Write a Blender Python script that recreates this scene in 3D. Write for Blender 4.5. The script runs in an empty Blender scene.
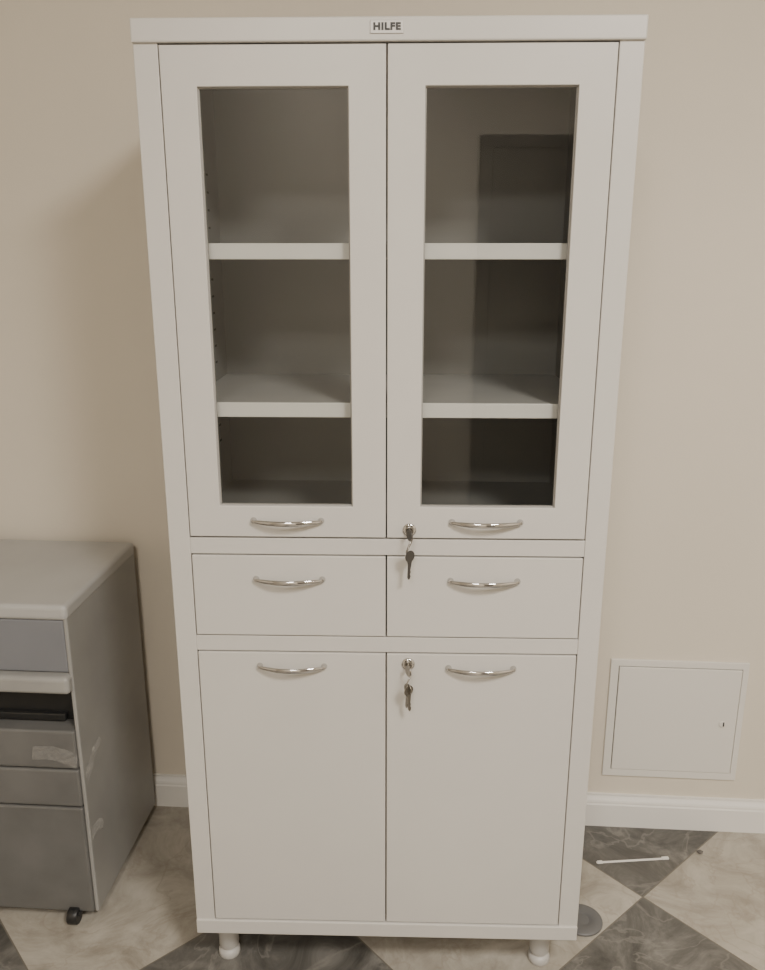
import bpy, bmesh, math
from mathutils import Vector, Matrix
S = bpy.context.scene
COL = S.collection

# ------------------------------------------------------------------ materials
def mat(name, color, rough=0.5, metal=0.0, noise=0.0, nscale=8.0, bump=0.0, bscale=200.0, coat=0.0, spec=0.5):
    m = bpy.data.materials.new(name); m.use_nodes = True
    nt = m.node_tree; b = nt.nodes['Principled BSDF']
    b.inputs['Roughness'].default_value = rough
    b.inputs['Metallic'].default_value = metal
    b.inputs['Coat Weight'].default_value = coat
    b.inputs['Specular IOR Level'].default_value = spec
    tc = nt.nodes.new('ShaderNodeTexCoord')
    n = nt.nodes.new('ShaderNodeTexNoise'); n.inputs['Scale'].default_value = nscale
    n.inputs['Detail'].default_value = 4
    nt.links.new(tc.outputs['Object'], n.inputs['Vector'])
    r = nt.nodes.new('ShaderNodeValToRGB')
    c = Vector(color)
    r.color_ramp.elements[0].position = 0.3; r.color_ramp.elements[1].position = 0.7
    r.color_ramp.elements[0].color = (*(c * (1 - noise)), 1)
    r.color_ramp.elements[1].color = (*(c * (1 + noise)), 1)
    nt.links.new(n.outputs['Fac'], r.inputs['Fac'])
    nt.links.new(r.outputs['Color'], b.inputs['Base Color'])
    if bump > 0:
        n2 = nt.nodes.new('ShaderNodeTexNoise'); n2.inputs['Scale'].default_value = bscale
        nt.links.new(tc.outputs['Object'], n2.inputs['Vector'])
        bp = nt.nodes.new('ShaderNodeBump'); bp.inputs['Strength'].default_value = bump
        bp.inputs['Distance'].default_value = 0.001
        nt.links.new(n2.outputs['Fac'], bp.inputs['Height'])
        nt.links.new(bp.outputs['Normal'], b.inputs['Normal'])
    return m

M_CAB = mat('powder_coat_white', (0.575, 0.555, 0.52), 0.33, noise=0.012, bump=0.05, bscale=400)
M_SHELF = mat('shelf_edge_lit', (0.64, 0.63, 0.60), 0.4, noise=0.01)  # lighter copy of the shelf paint, light on the front edge painted in
M_SHELFT = mat('shelf_tray_shaded', (0.40, 0.395, 0.38), 0.4, noise=0.05, nscale=10)  # same shelf, mottled, with the dimmer top put into the colour
M_INT = mat('interior_shaded', (0.19, 0.19, 0.18), 0.5, noise=0.02)  # cabinet paint darkened: shade behind the tinted glass put into the colour
M_DARK = mat('dark_gap', (0.03, 0.03, 0.03), 0.8)
M_GASKET = mat('glass_gasket', (0.30, 0.29, 0.27), 0.6)
M_CHROME = mat('chrome', (0.58, 0.57, 0.56), 0.06, metal=1.0)
M_STEEL = mat('key_steel', (0.36, 0.34, 0.31), 0.25, metal=1.0)
M_KEYBLK = mat('key_dark', (0.05, 0.045, 0.04), 0.4)
M_FOOT = mat('foot_plastic', (0.46, 0.445, 0.42), 0.4)
M_PLATE = mat('logo_plate', (0.50, 0.48, 0.45), 0.35, metal=0.3)
M_TEXT = mat('logo_ink', (0.03, 0.03, 0.03), 0.5)
M_WALL = mat('wall_paint', (0.68, 0.62, 0.525), 0.75, noise=0.02, nscale=2.0, bump=0.25, bscale=350)
M_CEIL = mat('ceiling_paint', (0.82, 0.81, 0.78), 0.9)
M_TRIM = mat('trim_white', (0.78, 0.76, 0.72), 0.4)
M_HATCH = mat('hatch_white', (0.71, 0.685, 0.635), 0.45)
M_PED = mat('pedestal_grey', (0.30, 0.295, 0.28), 0.42, noise=0.10, nscale=5, bump=0.15, bscale=500)
M_PEDTOP = mat('pedestal_top_grey', (0.41, 0.405, 0.39), 0.4, noise=0.05, nscale=6)
M_PEDF = mat('pedestal_front_grey', (0.135, 0.133, 0.127), 0.45, noise=0.14, nscale=9)
M_LAV = mat('pedestal_panel_lavender', (0.19, 0.195, 0.212), 0.4, noise=0.04)
M_BLACK = mat('black_plastic', (0.015, 0.015, 0.015), 0.4)
M_WOOD = mat('door_brown', (0.10, 0.085, 0.07), 0.5, noise=0.15, nscale=6)
M_DISC = mat('disc_grey', (0.13, 0.13, 0.13), 0.45, noise=0.05)
M_STONE = mat('debris_dark', (0.12, 0.11, 0.10), 0.8, noise=0.2, nscale=60)

def glass_mat():
    m = bpy.data.materials.new('cabinet_glass'); m.use_nodes = True
    nt = m.node_tree; nt.nodes.remove(nt.nodes['Principled BSDF'])
    out = nt.nodes['Material Output']
    t = nt.nodes.new('ShaderNodeBsdfTransparent'); t.inputs['Color'].default_value = (0.90, 0.905, 0.89, 1)
    g = nt.nodes.new('ShaderNodeBsdfGlossy'); g.inputs['Roughness'].default_value = 0.02
    lw = nt.nodes.new('ShaderNodeLayerWeight'); lw.inputs['Blend'].default_value = 0.5
    p = nt.nodes.new('ShaderNodeMath'); p.operation = 'POWER'; p.inputs[1].default_value = 4.0
    nt.links.new(lw.outputs['Facing'], p.inputs[0])
    q = nt.nodes.new('ShaderNodeMath'); q.operation = 'MULTIPLY_ADD'; q.inputs[1].default_value = 0.85; q.inputs[2].default_value = 0.06
    nt.links.new(p.outputs[0], q.inputs[0])
    mx = nt.nodes.new('ShaderNodeMixShader')
    nt.links.new(q.outputs[0], mx.inputs[0]); nt.links.new(t.outputs[0], mx.inputs[1]); nt.links.new(g.outputs[0], mx.inputs[2])
    nt.links.new(mx.outputs[0], out.inputs['Surface'])
    return m
M_GLASS = glass_mat()

def tape_mat():
    m = bpy.data.materials.new('clear_tape'); m.use_nodes = True
    nt = m.node_tree; b = nt.nodes['Principled BSDF']
    b.inputs['Base Color'].default_value = (0.7, 0.68, 0.64, 1); b.inputs['Roughness'].default_value = 0.12
    b.inputs['Alpha'].default_value = 0.14
    return m
M_TAPE = tape_mat()

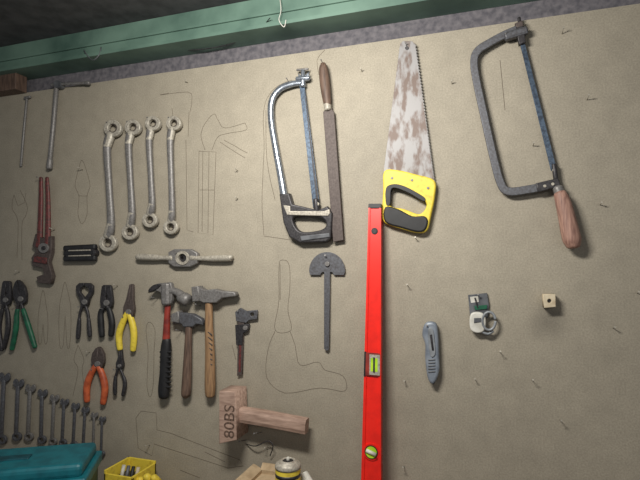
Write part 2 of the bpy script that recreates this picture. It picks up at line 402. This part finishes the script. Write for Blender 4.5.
poly([(191,289),(199,287),(204,290),(214,289),(222,291),(234,292),(236,296),(222,298),(216,303),(203,303),(199,301),(192,300)],.010,.034,steel,.003)
poly([(191,287),(198,286),(199,301),(192,302)],.008,.037,steel,.003)
for i,y in enumerate(range(332,366,5)): tube([(208.0,y),(212,y+3)],dark,.6,.0305)
nail(201,306,.03); done('engineer_hammer')
# vernier caliper
poly([(238,316),(244,315),(242,375),(237,376)],.006,.011,rust,.0008)
poly([(239,335),(241.5,335),(240.5,372),(238.5,372)],.008,.012,redp,.0004)
poly([(235,312),(240,308),(246,311),(257,310),(257,319),(249,320),(246,323),(236,321)],.005,.013,bsteel,.001,[circ(252,314.5,2)])
poly([(235,325),(249,324),(248,331),(243,333),(242,345),(236,345)],.005,.014,dark,.001)
disc(245,328,2.4,.01,.018,steel); nail(241,312,.02); done('vernier_caliper')
# wooden mallet
poly([(219,391),(235,392),(237,440),(219,444)],.006,.075,woodm,.002)
tube([(240,414,7,.042),(265,418,7.2,.042),(307,426,7.2,.042)],woodm,sq=6,flat=.8,cap=False)
tu=bpy.data.curves.new('t','FONT'); tu.body='80BS'; tu.size=.044; tu.extrude=.0004
to=bpy.data.objects.new('t',tu); sc.collection.objects.link(to); dg=bpy.context.evaluated_depsgraph_get()
me=bpy.data.meshes.new_from_object(to.evaluated_get(dg)); bpy.data.objects.remove(to)
p=W(234,439,.0755)
me.transform(Matrix.Translation(p)@Matrix.Rotation(math.pi/2,4,'X')@Matrix.Rotation(math.pi/2,4,'Z')); addmesh(me,woodd)
nail(246,440,.04); nail(262,432,.05); done('wooden_mallet')
tube([(246,444,.5,.002),(256,446,.5,.02),(268,441,.5,.02),(273,446,.5,.02),(270,456,.5,.01)],dark,sm=5); done('wire_hook')
# spanner row
def combo(x0,y0,x1,y1,r,m):
    dx,dy=x1-x0,y1-y0; q=math.hypot(dx,dy); ux,uy=dx/q,dy/q; a=math.degrees(math.atan2(uy,ux))
    o=[]; a0=math.radians(a+180)
    for i in range(17):
        t=a0+math.radians(40)+math.radians(280)*i/16; o.append((x0+r*math.cos(t),y0+r*math.sin(t)))
    for k,rr in ((-28,.55),(180,.25),(28,.55)):
        t=a0+math.radians(k); o.append((x0+r*rr*math.cos(t),y0+r*rr*math.sin(t)))
    poly(o,.006,.012,m,.001)
    disc(x1,y1,r*.85,.005,.013,m,r*.45,.001)
    tube([(x0+ux*r*.7,y0+uy*r*.7),(x1-ux*r*.6,y1-uy*r*.6)],m,r*.42,.010,flat=.7)
    nail(x0,y0+r*.2,.016); done('combination_spanner')
for x0,y0,x1,y1,r in [(4,377,1,440,5.6),(18,383,16,437,5.2),(30,388,28,437,5),(42,393,41,440,4.8),(54,398,52,442,4.5),(64,402,62,443,4.2),(75,406,73,445,4),(85,410,83,447,3.8),(94,415,93,452,3.4),(102,419,101,454,3.2)]:
    combo(x0,y0,x1,y1,r,steel if random.random()<.4 else bsteel)
# utility knife
poly(cr([(424,325),(429,322),(436,324),(438,335),(439,358),(439,372),(434,384),(428,380),(425,360),(425,345),(422,335)],4,True),.004,.026,knifem,.006)
poly(cr([(428,330),(433,330),(435,345),(435,355),(430,355)],3,True),.02,.029,lgrey,.001)
poly([(430,376),(437,376),(434,385),(430,380)],.012,.024,dark,.001); tube([(431,335),(433,350)],dark,1.2,.028)
for i in range(5): tube([(428.5,360+i*3),(435,359.5+i*3)],greym,.7,.0265)
nail(428,327,.03); done('utility_knife')
# padlock and tag
poly([(468,295),(487,293),(489,304),(488,318),(470,317)],.002,.008,greym,.001)
poly([(470,297),(478,296),(479,302),(471,303)],.006,.0095,white,.0005); poly([(474,306),(487,305),(487,309),(475,310)],.006,.012,green,.0008)
poly(cr([(471,314),(482,313),(486,320),(484,331),(476,333),(470,328)],4,True),.004,.022,white,.003)
poly([(474,318),(481,318),(481,322),(474,323)],.015,.024,greym,.001)
tube(cr(circ(489,321,6.5,12,9),3,True),lgrey,1.4,.020,cap=False); tube([(480,331),(488,334),(493,331)],lgrey,1.4,.016,sm=3)
tube([(475,298),(478,308)],dark,.8,.011); nail(478,296,.02); done('padlock')
poly([(543,294.5),(555.5,294),(556,307),(544,308)],.002,.028,woodl,.0015,[circ(549.5,301,2)]); disc(549.5,301,2.4,.004,.022,dark); done('wooden_block')
# ---------------- pencil outlines -----------------
def line(pts,sm=0,closed=False,w=.38):
    if sm: pts=cr(pts,sm,closed)
    if closed: pts=list(pts)+[pts[0]]
    P=[W(a+random.uniform(-.15,.15),b+random.uniform(-.15,.15),.0002) for a,b in pts]
    sweep3(P,[w*.0026]*len(P),pencil,flat=.15,seg=4,smooth=False)
line([(199,151),(198,233),(213,235),(216,152)],closed=True); line([(203,152),(202,232)]); line([(209,152),(208,233)]); line([(200,190),(214,190)])
line([(205,150),(201,135),(206,122),(214,114),(218,120),(225,128),(245,123)],4); line([(212,150),(217,138),(225,134),(246,130),(245,123)],4); line([(245,158),(232,150),(220,142)],3); line([(247,153),(235,146),(224,140)],3)
line([(186,140),(187,230),(193,232)]); line([(169,93),(160,95),(188,92),(192,100),(190,112)],3); line([(189,112),(188,137)])
line([(264,235),(262,200),(264,150),(264,108),(275,88),(292,80)],5); line([(275,200),(267,160),(266,110)],4); line([(264,236),(290,240)])
line([(279,265),(284,260),(289,265),(290,285),(288,310),(291,330),(275,330),(279,300)],5,True); line([(280,264),(280,300)]); line([(275,331),(268,350),(267,378),(285,393),(320,388),(345,391),(343,376),(325,370),(318,362),(300,365),(295,345),(290,331)],4)
line([(136,418),(141,411),(156,413),(157,430),(170,433),(240,460),(243,466),(228,468),(154,444),(152,456),(138,448)],closed=True); line([(205,452),(225,462)])
for cx,y0,y1,w in ((65,282,345,6),(43,290,342,5)):
    line([(cx,y0),(cx+w*.6,y0+14),(cx+w,y0+30),(cx+w*.8,y1),(cx+w*.3,y1),(cx,y0+34),(cx-w*.3,y1),(cx-w*.9,y1),(cx-w,y0+30),(cx-w*.6,y0+14)],3,True)
line([(82,160),(88,176),(90,186),(87,196),(87,214),(82,224),(78,214),(79,196),(75,186),(78,172)],4,True); line([(78,196),(88,196)])
line([(20,190),(27,205),(26,215),(22,225),(22,260)],4); line([(14,195),(12,208),(18,222),(17,258)],4); line([(14,195),(18,206),(24,203),(26,193)])
line([(149,322),(155,330),(154,352),(153,385),(150,397),(147,385),(148,352),(146,330)],4,True)
line([(78,345),(84,360),(82,370),(86,398)],4); line([(78,345),(74,360),(78,370),(73,396)],4)
line([(172,108),(173,118)]);line([(325,50),(317,60),(319,75)],3);line([(232,345),(236,360)]);line([(500,60),(505,110)]);line([(180,470),(200,478)])
done('pencil_outlines')
# ---------------- bench-top things -----------------
A=W(86,466,.30)
lx=Vector((-.86,-.51,0)); bk=Vector((-.51,.86,0))
H=A.z-BZ
O=Vector((A.x,A.y,BZ))
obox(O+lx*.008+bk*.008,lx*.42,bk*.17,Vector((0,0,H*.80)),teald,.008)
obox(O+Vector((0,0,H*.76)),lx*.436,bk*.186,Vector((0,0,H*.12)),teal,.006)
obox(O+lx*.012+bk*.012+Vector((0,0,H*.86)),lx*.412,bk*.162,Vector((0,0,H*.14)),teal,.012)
obox(O+lx*.15+bk*.075+Vector((0,0,H*.985)),lx*.14,bk*.03,Vector((0,0,.007)),teald,.003)
obox(O+lx*.08-bk*.004+Vector((0,0,H*.70)),lx*.03,bk*.02,Vector((0,0,.04)),black,.003)
obox(O+lx*.31-bk*.004+Vector((0,0,H*.70)),lx*.03,bk*.02,Vector((0,0,.04)),black,.003)
done('toolbox')
# yellow open crate
A=W(104,470,.13); B=W(133,476,.13); w=B.x-A.x; h=A.z-BZ
X=Vector((w,0,0)); Y=Vector((0,.10,0)); Z=Vector((0,0,h)); O=Vector((A.x,-.13,BZ))
t=.006
obox(O,X,Vector((0,t,0)),Z*.94,yellow,.001); obox(O+Y,X,Vector((0,-t,0)),Z,yellow,.001)
obox(O,Vector((t,0,0)),Y,Z,yellow,.001); obox(O+X,Vector((-t,0,0)),Y,Z*.96,yellow,.001); obox(O,X,Y,Vector((0,0,t)),yellow)
obox(O+Vector((t,t,0)),X*.8,Y*.8,Z*.8,dark,.004)
for i in range(4): sweep3([O+Vector((w*(.2+.17*i),.04,h*.6)),O+Vector((w*(.22+.17*i),.055,h*.97))],[.005,.005],[white,greym,black,woodl][i])
done('storage_crate')
# yellow work gloves beside it
zt=W(152,474,.10).z; xc=W(152,474,.10).x
for i,(dx,dz) in enumerate([(-.03,-.012),(-.010,.0),(.012,.0),(.034,-.014)]):
    sweep3([Vector((xc+dx*.8,-.09,BZ+.002)),Vector((xc+dx*.9,-.085,(BZ+zt)/2)),Vector((xc+dx,-.095,zt-.022+dz)),Vector((xc+dx*1.1,-.11,zt-.004+dz)),Vector((xc+dx*1.15,-.115,zt+dz))],[.016,.018,.014,.010,.004],yellow)
done('work_gloves')
# cardboard box with open flaps
A=W(243,486,.20); B=W(275,486,.20); zt=A.z; w=B.x-A.x
O=Vector((A.x,-.20,BZ)); X=Vector((w,0,0)); Y=Vector((0,.10,0)); Z=Vector((0,0,zt-BZ)); t=.004
obox(O,X,Vector((0,t,0)),Z,card); obox(O+Y,X,Vector((0,-t,0)),Z,card); obox(O,Vector((t,0,0)),Y,Z,card); obox(O+X,Vector((-t,0,0)),Y,Z,card); obox(O,X,Y,Vector((0,0,t)),card)
obox(O+Y+Z,X*.9,Vector((0,-t,0)),Vector((0,.012,.012)),card); obox(O+Z,Vector((t,0,0)),Y,Vector((-.022,0,.010)),card)
obox(O+Z-Vector((0,0,.012)),X,Y,Vector((0,0,.003)),card)
done('cardboard_box')
# spray can
A=W(288,461,.22); r=12.6*S(288,461,.22); hh=A.z-BZ
def lathe(c,prof,m,seg=32):
    bm=bmesh.new(); rings=[]
    for rr,z in prof: rings.append([bm.verts.new(c+Vector((max(rr,.0001)*math.cos(2*math.pi*i/seg),max(rr,.0001)*math.sin(2*math.pi*i/seg),z))) for i in range(seg)])
    for a,b in zip(rings,rings[1:]):
        for i in range(seg): bm.faces.new((a[i],a[(i+1)%seg],b[(i+1)%seg],b[i]))
    bm.faces.new(rings[0][::-1]); bm.faces.new(rings[-1]); bmesh.ops.recalc_face_normals(bm,faces=bm.faces)
    me=bpy.data.meshes.new('l'); bm.to_mesh(me); bm.free(); o=addmesh(me,m,True); return o
c=Vector((A.x,A.y,BZ))
lathe(c,[(r*.96,0),(r,.004),(r,hh-.012),(r*.99,hh-.010)],yellow)
lathe(c,[(r*1.03,hh-.014),(r*1.04,hh-.010),(r*1.0,hh-.006),(r*.92,hh-.003),(r*.6,hh+.001),(r*.56,hh+.003),(r*.5,hh+.003),(r*.48,hh-.001),(r*.2,hh-.001)],silver)
lathe(c,[(r*.47,hh-.001),(r*.40,hh+.0015),(r*.1,hh+.0015)],black)
lathe(c,[(r*.14,hh-.001),(r*.14,hh+.008),(r*.1,hh+.009)],white)
lathe(c,[(r*1.005,hh-.032),(r*1.005,hh-.024)],dark)
done('spray_can')
A=W(303,475,.17); B=W(318,481,.19); e=B+(B-A)*1.2
sweep3([A,A+Vector((.09,-.05,-.075)),Vector((A.x+.2,A.y-.12,BZ+.016))],[.013,.013,.013],white,seg=20)
done('plastic_pipe')
# strings / cable at the beam
tube([(279,-8,.4,.071),(281,10,.4,.071),(279,20,.4,.072),(284,27,.4,.072),(286,20,.4,.072)],white,sm=5); done('hanging_string')
tube([(84,50,.5,.064),(87,55,.5,.071),(93,60,.5,.072),(99,55,.5,.071),(101,47,.5,.064)],greym,sm=5); done('hook_wire')
tube([(150,44,.5,.02),(190,50,.5,.012),(230,44,.5,.012),(258,30,.5,.03),(270,18,.5,.075)],dark,sm=6); done('loose_cable')
# ---------------- light -----------------
def area(name,loc,tgt,e,sx,sy,col):
    l=bpy.data.lights.new(name,'AREA'); l.shape='RECTANGLE'; l.size=sx; l.size_y=sy; l.energy=e; l.color=col
    o=bpy.data.objects.new(name,l); sc.collection.objects.link(o); o.location=loc
    o.rotation_euler=(Vector(tgt)-Vector(loc)).to_track_quat('-Z','Y').to_euler(); return o
area('ceiling_lamp',(-.40,-.80,2.16),(-.34,0,1.60),14,.36,.12,(1,.965,.90))
area('ceiling_lamp',(.9,-2.4,2.2),(-.3,0,1.3),5,.9,.3,(1,.97,.93))
w=bpy.data.worlds.new('world'); sc.world=w; w.use_nodes=True
w.node_tree.nodes['Background'].inputs[0].default_value=(.92,.96,1,1); w.node_tree.nodes['Background'].inputs[1].default_value=.2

++++++++

*Instructions to follow:* Pictures are excluded: retype only the lines from the beginning of the listing above through the line with "COL = S.collection", both included.

*Completed task:*
Write a Blender Python script that recreates this scene in 3D. Write for Blender 4.5. The script runs in an empty Blender scene.
import bpy, bmesh, math
from mathutils import Vector, Matrix
S = bpy.context.scene
COL = S.collection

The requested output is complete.